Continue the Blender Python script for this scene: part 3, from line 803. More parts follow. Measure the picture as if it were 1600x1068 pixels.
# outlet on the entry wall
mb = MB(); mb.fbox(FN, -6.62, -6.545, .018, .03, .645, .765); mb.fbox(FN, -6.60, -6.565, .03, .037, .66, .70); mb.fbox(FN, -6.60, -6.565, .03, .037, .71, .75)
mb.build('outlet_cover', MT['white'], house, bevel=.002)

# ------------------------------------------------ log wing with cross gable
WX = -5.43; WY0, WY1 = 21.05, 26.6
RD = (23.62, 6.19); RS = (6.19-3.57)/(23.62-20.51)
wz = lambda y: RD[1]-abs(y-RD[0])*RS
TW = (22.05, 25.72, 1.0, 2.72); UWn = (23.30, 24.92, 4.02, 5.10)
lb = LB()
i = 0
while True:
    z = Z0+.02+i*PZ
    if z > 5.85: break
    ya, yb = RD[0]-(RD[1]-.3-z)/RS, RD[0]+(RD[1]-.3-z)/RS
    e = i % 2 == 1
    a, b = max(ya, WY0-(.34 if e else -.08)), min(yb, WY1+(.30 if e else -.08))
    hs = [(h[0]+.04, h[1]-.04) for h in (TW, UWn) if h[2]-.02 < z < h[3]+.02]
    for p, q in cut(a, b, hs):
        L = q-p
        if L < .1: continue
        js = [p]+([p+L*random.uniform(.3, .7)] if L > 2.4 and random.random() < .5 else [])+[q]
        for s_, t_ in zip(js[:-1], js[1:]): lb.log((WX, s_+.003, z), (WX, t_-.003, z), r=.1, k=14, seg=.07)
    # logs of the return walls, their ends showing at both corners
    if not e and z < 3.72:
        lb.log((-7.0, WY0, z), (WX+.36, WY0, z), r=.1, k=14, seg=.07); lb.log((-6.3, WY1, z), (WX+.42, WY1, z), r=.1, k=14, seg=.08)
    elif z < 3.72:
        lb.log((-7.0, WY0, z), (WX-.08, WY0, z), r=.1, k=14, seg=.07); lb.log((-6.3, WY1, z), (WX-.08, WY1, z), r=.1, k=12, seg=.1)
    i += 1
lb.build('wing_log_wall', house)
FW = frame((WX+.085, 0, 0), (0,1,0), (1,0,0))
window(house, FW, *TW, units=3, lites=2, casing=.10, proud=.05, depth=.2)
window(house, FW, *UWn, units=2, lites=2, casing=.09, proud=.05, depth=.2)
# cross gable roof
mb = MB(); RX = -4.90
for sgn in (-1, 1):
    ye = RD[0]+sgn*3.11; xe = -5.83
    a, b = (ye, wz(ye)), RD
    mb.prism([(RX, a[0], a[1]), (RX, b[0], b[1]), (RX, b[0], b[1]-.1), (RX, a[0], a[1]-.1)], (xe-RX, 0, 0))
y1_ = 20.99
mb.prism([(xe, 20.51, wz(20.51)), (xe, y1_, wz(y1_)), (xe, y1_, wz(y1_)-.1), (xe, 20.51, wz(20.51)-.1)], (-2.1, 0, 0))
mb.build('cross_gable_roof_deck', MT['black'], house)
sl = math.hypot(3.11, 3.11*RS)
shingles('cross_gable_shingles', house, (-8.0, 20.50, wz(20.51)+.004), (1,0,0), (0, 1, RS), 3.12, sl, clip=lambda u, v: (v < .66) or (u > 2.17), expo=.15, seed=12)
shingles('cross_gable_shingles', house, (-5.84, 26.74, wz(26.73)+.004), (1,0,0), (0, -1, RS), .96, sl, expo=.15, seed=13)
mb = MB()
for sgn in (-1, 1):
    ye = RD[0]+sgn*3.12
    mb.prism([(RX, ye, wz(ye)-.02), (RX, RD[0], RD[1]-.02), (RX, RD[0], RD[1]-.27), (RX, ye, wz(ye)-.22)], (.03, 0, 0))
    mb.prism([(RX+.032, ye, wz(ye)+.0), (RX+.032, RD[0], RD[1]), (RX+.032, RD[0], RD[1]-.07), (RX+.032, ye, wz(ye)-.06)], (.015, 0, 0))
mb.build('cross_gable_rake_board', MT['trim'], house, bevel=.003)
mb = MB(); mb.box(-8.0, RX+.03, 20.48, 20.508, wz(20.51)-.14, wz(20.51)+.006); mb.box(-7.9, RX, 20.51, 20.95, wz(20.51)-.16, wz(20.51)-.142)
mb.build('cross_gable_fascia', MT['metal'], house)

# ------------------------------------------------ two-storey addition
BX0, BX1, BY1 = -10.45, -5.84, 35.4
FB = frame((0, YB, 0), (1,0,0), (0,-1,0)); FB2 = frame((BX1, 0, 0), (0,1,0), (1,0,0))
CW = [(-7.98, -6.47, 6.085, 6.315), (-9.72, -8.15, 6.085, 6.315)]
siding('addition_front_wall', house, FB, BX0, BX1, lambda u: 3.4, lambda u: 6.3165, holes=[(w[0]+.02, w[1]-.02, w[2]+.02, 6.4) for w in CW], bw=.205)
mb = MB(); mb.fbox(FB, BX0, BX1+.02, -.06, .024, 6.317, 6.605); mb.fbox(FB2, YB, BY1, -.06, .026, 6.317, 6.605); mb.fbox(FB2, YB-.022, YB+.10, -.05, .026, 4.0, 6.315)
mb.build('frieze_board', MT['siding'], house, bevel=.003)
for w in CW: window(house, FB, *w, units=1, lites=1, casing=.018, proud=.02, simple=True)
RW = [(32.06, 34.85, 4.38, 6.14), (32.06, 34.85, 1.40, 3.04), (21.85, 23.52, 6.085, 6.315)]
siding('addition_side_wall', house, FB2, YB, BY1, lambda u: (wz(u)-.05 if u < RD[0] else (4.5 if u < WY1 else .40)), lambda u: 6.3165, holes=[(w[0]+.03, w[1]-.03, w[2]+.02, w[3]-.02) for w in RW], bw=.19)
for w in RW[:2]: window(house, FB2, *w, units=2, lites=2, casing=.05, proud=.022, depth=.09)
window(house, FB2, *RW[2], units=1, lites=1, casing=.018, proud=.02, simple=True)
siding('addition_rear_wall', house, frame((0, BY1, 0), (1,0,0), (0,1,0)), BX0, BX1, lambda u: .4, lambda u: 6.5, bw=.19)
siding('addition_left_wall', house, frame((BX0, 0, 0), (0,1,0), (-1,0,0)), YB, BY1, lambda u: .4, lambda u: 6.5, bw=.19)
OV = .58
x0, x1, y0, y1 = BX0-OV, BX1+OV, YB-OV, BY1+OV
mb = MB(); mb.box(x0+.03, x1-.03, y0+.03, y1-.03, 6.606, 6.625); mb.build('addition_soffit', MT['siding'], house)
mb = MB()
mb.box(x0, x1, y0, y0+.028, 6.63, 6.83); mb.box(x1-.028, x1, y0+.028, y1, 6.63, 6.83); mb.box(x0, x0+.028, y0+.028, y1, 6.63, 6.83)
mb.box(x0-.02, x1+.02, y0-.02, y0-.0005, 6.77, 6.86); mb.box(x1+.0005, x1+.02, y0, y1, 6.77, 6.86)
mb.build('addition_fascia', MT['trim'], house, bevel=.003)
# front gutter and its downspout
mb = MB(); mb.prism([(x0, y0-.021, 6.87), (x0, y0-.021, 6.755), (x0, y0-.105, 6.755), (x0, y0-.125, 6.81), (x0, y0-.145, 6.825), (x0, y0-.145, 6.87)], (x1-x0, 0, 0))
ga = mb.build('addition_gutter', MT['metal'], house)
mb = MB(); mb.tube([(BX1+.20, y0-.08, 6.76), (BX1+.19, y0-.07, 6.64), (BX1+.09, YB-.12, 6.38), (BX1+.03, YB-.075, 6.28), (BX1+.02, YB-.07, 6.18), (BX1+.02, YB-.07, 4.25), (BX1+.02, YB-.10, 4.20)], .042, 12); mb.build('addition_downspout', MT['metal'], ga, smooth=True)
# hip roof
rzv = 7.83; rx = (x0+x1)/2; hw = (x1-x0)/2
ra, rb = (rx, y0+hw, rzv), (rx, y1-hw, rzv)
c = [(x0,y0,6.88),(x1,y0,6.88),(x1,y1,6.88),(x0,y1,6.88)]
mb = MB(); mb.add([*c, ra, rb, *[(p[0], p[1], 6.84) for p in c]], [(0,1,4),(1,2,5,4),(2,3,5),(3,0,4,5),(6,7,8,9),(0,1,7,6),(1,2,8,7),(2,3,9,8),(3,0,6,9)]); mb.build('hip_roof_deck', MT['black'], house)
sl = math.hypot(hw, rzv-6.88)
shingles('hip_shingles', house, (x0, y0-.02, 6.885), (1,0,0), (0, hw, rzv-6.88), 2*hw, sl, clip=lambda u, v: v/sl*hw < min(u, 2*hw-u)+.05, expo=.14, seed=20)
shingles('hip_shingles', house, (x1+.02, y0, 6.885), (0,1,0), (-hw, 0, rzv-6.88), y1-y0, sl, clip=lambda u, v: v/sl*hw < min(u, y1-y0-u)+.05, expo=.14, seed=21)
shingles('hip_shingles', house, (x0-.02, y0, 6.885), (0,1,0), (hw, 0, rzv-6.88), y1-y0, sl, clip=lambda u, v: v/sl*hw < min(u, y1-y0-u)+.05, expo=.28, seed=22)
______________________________
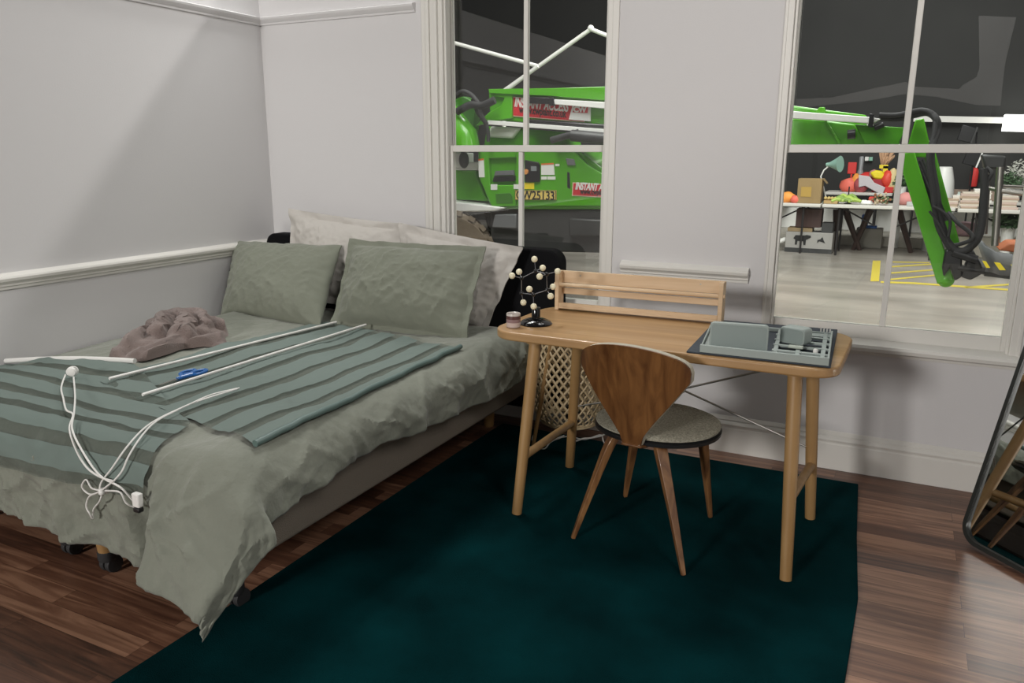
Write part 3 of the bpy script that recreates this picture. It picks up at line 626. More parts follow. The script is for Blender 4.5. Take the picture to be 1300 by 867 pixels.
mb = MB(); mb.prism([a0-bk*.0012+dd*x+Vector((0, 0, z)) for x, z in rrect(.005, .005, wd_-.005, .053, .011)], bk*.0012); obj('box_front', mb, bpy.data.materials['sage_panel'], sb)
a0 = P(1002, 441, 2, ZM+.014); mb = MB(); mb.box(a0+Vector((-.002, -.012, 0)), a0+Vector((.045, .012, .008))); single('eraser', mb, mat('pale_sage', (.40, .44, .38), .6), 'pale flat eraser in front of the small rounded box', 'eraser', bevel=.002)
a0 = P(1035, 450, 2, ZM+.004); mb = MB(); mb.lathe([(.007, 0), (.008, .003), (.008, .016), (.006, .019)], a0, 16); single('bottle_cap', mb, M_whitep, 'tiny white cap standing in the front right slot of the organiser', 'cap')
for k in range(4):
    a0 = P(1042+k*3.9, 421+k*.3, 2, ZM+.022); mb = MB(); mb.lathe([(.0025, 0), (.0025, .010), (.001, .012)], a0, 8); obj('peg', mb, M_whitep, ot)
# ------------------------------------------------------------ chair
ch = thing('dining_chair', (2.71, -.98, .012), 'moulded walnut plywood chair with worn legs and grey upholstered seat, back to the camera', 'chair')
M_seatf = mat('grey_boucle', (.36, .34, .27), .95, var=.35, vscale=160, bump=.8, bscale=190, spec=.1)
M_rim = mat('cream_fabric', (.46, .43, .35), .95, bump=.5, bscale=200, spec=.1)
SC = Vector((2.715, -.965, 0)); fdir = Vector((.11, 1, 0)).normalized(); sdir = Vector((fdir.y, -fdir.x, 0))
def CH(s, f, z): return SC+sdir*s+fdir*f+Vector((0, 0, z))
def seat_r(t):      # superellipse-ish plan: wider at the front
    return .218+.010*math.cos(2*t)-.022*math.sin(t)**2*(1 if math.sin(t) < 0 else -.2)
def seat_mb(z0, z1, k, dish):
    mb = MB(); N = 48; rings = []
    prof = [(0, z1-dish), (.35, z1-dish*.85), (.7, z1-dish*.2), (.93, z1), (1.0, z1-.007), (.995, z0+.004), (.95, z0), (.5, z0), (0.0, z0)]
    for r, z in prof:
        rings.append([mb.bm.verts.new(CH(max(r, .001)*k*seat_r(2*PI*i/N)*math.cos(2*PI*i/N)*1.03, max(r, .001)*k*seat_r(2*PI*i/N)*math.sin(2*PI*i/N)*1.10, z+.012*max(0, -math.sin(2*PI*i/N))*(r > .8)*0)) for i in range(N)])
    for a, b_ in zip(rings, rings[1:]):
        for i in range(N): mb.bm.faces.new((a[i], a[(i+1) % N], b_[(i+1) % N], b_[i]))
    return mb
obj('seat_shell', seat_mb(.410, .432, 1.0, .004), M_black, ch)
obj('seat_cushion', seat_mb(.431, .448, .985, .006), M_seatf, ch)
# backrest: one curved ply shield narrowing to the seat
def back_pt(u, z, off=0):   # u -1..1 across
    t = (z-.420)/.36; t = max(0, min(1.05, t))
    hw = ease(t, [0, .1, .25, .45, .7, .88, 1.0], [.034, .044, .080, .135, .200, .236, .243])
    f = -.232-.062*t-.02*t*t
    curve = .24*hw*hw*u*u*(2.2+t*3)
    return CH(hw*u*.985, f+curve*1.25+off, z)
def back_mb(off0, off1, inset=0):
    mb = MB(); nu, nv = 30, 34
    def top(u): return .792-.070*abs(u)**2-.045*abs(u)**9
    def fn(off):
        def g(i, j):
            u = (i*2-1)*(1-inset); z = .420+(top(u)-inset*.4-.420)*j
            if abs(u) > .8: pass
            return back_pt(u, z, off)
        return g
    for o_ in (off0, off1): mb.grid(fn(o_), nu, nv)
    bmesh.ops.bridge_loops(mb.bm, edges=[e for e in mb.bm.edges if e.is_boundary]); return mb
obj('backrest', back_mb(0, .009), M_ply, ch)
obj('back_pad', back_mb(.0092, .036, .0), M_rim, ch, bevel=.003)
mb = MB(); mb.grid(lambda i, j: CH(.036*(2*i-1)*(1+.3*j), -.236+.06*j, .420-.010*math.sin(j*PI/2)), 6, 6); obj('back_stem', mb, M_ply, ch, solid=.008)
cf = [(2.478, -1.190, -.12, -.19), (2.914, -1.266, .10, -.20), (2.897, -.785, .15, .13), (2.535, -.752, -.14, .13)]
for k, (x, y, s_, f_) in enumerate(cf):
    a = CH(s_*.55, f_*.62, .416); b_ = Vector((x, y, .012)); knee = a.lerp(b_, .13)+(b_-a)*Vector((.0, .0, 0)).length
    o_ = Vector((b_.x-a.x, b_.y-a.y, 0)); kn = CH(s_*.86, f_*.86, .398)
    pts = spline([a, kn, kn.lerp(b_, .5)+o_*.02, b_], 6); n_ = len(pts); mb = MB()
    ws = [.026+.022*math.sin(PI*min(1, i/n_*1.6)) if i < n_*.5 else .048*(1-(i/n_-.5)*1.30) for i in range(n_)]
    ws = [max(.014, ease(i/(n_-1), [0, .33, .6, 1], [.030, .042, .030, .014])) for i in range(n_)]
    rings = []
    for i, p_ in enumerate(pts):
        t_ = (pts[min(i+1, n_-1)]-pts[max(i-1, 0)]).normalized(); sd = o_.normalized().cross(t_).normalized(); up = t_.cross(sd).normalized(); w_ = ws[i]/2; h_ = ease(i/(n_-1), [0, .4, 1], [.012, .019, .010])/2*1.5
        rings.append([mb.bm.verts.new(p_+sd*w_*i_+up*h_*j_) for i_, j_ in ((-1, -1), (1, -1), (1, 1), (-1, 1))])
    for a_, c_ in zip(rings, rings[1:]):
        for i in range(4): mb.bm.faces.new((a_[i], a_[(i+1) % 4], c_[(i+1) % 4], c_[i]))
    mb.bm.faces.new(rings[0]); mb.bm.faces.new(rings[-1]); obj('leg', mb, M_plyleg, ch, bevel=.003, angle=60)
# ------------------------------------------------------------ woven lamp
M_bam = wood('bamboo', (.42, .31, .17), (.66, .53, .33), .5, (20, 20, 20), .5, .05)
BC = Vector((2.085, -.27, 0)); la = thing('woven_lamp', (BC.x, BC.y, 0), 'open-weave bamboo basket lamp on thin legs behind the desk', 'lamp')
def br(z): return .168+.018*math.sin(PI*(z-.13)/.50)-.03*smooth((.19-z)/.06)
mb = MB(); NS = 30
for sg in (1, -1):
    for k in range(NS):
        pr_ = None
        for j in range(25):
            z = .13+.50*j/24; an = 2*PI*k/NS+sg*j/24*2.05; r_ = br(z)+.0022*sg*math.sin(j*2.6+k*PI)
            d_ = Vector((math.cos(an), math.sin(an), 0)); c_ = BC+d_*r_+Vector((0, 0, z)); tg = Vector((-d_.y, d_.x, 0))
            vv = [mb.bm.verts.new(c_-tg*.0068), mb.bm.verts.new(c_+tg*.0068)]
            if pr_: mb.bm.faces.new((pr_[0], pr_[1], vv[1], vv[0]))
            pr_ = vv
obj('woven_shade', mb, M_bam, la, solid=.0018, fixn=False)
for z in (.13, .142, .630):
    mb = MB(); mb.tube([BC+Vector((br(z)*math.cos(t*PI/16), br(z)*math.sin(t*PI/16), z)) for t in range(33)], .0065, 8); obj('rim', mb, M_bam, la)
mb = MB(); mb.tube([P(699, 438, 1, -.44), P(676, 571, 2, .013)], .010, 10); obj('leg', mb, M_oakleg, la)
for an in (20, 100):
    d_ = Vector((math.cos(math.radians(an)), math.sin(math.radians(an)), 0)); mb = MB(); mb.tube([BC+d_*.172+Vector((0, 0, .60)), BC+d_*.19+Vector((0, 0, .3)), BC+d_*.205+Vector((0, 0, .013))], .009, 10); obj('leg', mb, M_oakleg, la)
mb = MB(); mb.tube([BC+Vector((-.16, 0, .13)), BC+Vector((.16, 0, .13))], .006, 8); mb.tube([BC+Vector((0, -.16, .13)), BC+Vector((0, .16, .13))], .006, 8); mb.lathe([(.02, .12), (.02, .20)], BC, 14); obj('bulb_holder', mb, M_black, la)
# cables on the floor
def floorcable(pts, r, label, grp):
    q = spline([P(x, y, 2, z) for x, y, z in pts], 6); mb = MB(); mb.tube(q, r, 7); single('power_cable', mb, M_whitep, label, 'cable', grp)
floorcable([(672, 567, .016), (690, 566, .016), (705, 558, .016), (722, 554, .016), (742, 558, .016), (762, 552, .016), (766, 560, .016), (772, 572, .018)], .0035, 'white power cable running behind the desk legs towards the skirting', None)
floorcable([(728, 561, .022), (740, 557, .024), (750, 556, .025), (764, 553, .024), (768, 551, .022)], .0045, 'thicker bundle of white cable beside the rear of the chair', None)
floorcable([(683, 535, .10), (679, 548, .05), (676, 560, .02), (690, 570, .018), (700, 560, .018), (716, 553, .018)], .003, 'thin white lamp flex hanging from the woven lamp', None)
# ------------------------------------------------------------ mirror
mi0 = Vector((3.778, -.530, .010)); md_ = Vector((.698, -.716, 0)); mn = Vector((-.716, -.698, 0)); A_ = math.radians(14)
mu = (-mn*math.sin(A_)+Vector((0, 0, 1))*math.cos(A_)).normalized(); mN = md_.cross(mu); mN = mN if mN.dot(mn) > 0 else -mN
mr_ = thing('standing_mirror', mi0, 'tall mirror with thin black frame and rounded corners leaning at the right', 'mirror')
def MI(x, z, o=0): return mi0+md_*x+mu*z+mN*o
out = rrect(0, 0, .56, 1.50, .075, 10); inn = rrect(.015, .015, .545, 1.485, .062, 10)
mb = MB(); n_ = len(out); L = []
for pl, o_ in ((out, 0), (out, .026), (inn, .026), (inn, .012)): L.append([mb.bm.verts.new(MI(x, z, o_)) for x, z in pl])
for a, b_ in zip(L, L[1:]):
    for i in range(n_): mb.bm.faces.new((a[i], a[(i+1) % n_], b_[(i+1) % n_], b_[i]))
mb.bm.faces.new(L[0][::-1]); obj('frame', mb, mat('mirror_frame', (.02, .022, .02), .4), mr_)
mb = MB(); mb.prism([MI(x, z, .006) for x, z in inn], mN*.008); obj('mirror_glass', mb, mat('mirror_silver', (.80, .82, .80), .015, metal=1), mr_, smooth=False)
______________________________
Every line of the listing that holds "script" should be found and copied.

Output below
Continue the Blender Python script for this scene: part 3, from line 803. More parts follow. Measure the picture as if it were 1600x1068 pixels.
Write part 3 of the bpy script that recreates this picture. It picks up at line 626. More parts follow. The script is for Blender 4.5. Take the picture to be 1300 by 867 pixels.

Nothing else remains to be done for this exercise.